Summary
A monumental achievement that, like the titular style, may initially appear daunting or unapproachable but rewards every moment you spend with it.
Don’t bother searching for László Tóth. Like Lydia Tár before him, he’s a figure of considerable renown who exists solely within the bounds of an intense piece of fiction. Yet THE BRUTALIST, directed by Brady Corbet and co-written with Mona Fastvold, is firmly anchored in the concrete realities of a century’s worth of history, drawing inspiration from real-world architects and designers.
Corbet deliberately disorients the audience from the outset with an intense sequence of jarring shots, reminiscent of the climactic scene in The Childhood of a Leader (2015). These striking visuals introduce Hungarian-Jewish Holocaust survivor László Tóth (Adrien Brody) as he arrives at Ellis Island, the Statue of Liberty looming above the immigrants.
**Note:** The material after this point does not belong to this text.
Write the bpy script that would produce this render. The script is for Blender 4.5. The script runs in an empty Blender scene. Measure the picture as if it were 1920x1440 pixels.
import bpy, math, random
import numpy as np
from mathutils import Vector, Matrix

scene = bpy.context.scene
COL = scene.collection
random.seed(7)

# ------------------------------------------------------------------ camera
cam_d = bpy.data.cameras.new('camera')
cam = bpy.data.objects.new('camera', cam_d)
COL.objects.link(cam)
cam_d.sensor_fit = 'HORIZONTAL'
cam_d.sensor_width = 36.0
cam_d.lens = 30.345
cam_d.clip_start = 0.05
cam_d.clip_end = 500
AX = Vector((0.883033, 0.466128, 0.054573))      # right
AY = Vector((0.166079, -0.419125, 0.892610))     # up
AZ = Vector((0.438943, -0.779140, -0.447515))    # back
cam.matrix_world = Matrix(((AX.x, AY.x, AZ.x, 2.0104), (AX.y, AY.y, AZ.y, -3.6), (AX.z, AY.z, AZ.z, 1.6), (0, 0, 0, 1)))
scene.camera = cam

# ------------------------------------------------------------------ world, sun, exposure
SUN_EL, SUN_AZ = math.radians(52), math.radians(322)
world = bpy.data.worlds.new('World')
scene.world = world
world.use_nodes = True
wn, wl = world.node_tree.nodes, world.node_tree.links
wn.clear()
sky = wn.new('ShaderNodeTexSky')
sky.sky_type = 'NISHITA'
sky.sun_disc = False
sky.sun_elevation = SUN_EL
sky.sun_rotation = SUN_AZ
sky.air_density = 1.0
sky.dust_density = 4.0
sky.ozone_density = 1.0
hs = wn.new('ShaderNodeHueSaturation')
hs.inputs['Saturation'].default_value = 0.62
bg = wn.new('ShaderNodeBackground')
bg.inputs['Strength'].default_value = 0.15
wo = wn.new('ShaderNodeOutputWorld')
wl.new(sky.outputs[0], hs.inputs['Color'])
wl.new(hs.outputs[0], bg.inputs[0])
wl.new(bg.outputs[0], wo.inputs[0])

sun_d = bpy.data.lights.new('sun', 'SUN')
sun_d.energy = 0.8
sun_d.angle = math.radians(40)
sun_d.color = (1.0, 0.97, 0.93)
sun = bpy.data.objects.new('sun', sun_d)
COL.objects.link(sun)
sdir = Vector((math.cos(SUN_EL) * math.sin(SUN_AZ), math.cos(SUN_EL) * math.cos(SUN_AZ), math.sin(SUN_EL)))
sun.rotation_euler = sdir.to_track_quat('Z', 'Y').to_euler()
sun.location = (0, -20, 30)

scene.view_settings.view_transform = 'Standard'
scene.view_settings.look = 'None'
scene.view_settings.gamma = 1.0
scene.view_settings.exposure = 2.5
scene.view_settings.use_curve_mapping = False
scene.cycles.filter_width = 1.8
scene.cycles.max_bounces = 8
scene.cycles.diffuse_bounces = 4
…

Tóth’s version of the “American Dream” follows a familiar path. Labelled onscreen as ‘The Enigma of Arrival’, it sees architect Tóth move to Philadelphia to stay with his cousin, Attila (Alessandro Nivola), and help with his furniture business. Unable to bring his wife, Erzsébet (Felicity Jones), to America right away, Tóth faces mixed fortunes. Coupled by a descent into heroin addiction, he’s left in charity housing and working construction jobs. At least until he catches the attention of Harrison Lee Van Buren (Guy Pearce), a wealthy and volatile industrialist.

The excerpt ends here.